«Migliorare i quartieri con i gruppi di lavoro»
Uno s. puto addosso a una persona è un gesto violento di per sé ed è anche un segno di disprezzo che fa molto male. Se a riceverlo è una donna, incinta, allora quel gesto di disprezzo investe anche me come cittadino, come padre e come amministratore di questa città. Sta addosso a me come a chiunque si ritenga civile e si senta parte di una comunità fondata sul rispetto reciproco, sia pure dentro ad un contesto che non può eliminare completamente divergenze e contrasti. Ma non basta. A Marco e a sua moglie voglio esprimere la mia vicinanza e la mia solidarietà: non so se serve ma spero che avvertano l’autenticità di questi sentimenti. Ha ragione Marco quando dice che Mestre “sta cambiando con una velocità incredibile” e come, dentro a questa trasformazione, ci sia il rischio di perdersi smarrendo il senso autentico di questo imponente cambiamento.
Chi, come me, si trova ad amministrare temporaneamente questa città ha il dovere di gestire e di accompagnare questa transizione, che sta avvenendo in un periodo storico difficile, tormentato e insidioso. Nel mentre stiamo cercando di dare un nuovo volto a una parte importante della città per renderla più bella e più attraente, facciamo i conti anche con una trasformazione radicale della sua composizione sociale. Marco ne fa cenno quando parla di via Piave, che da questo punto di vista rappresenta l’esempio estremo di questa mutazione convulsa e per alcuni aspetti inquietante. In questi ultimi anni quella comunità, ma più in generale tutta la città, ha fatto i conti con i disagi che nascono quando la convivenza esce dalle disquisizioni teoriche per incarnarsi nella vita quotidiana dei cittadini.
Ecco, vorrei utilizzare proprio quella storia che è un pezzo importante di storia della nostra città, per provare a dire sui temi che Marco ha posto molto civilmente, che idea ho di Mestre come amministratore e di come sto cercando di praticarla. Voglio vivere in una città sicura e solidale dove il diritto alla sicurezza non sia inteso come il riflesso condizionato alla paura, ma la costruzione paziente e faticosa di relazioni dentro le quali ci sia il reciproco riconoscimento dei diritti e (soprattutto) dei doveri.

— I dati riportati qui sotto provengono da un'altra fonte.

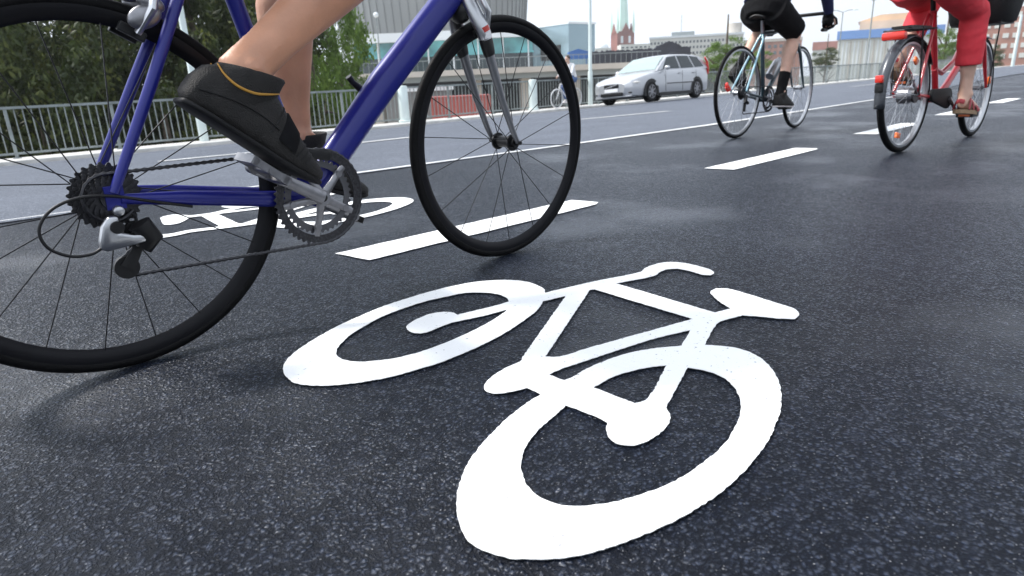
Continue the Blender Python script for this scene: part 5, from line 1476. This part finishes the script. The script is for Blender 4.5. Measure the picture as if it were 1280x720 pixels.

A Marco non sarà sfuggito che proprio in via Piave l’amministrazione ha investito risorse e tempo attraverso la presenza quasi quotidiana di operatori e operatrici validissimi, ma soprattutto ha sostenuto con convinzione il lavoro di un gruppo di residenti che offrono il loro tempo libero per migliorare responsabilmente la qualità della vita di tutti, senza alcuna distinzione. E ha offerto proprio l’esperienza diretta dei suoi operatori sociali alle Forze di Polizia quando si trattava di individuare chi, straniero o italiano, pensava di poter agire nello spregio assoluto delle regole minime di convivenza. Oggi, grazie proprio all’azione congiunta delle Forze dell’Ordine, dei cittadini attivi e dell’amministrazione comunale, una parte rilevante dei locali di via Piave che venivano utilizzati per delinquere in vario modo, verranno restituiti alla città e ai cittadini, convertiti ad un uso sociale.
In via Cappuccina i cittadini si stanno organizzando con questo stesso senso di responsabilità e noi siamo al loro fianco. Sono solo due esempi per provare a dire che questa città è certamente aperta a chi vuole costruire un futuro più dignitoso per sé e per la propria famiglia, ma è assolutamente inospitale nei confronti di chi vuole agire nell’illegalità. E soprattutto per dire che insieme è meglio e si arriva più lontano, pur nel distinguo delle responsabilità di ciascuno. Spero un giorno di poter incontrare e conoscere Marco e sua moglie. Spero che insieme, tutti, riusciremo a dare a loro figlio e a tutti i mestrini del futuro, una città più bella e vivibile.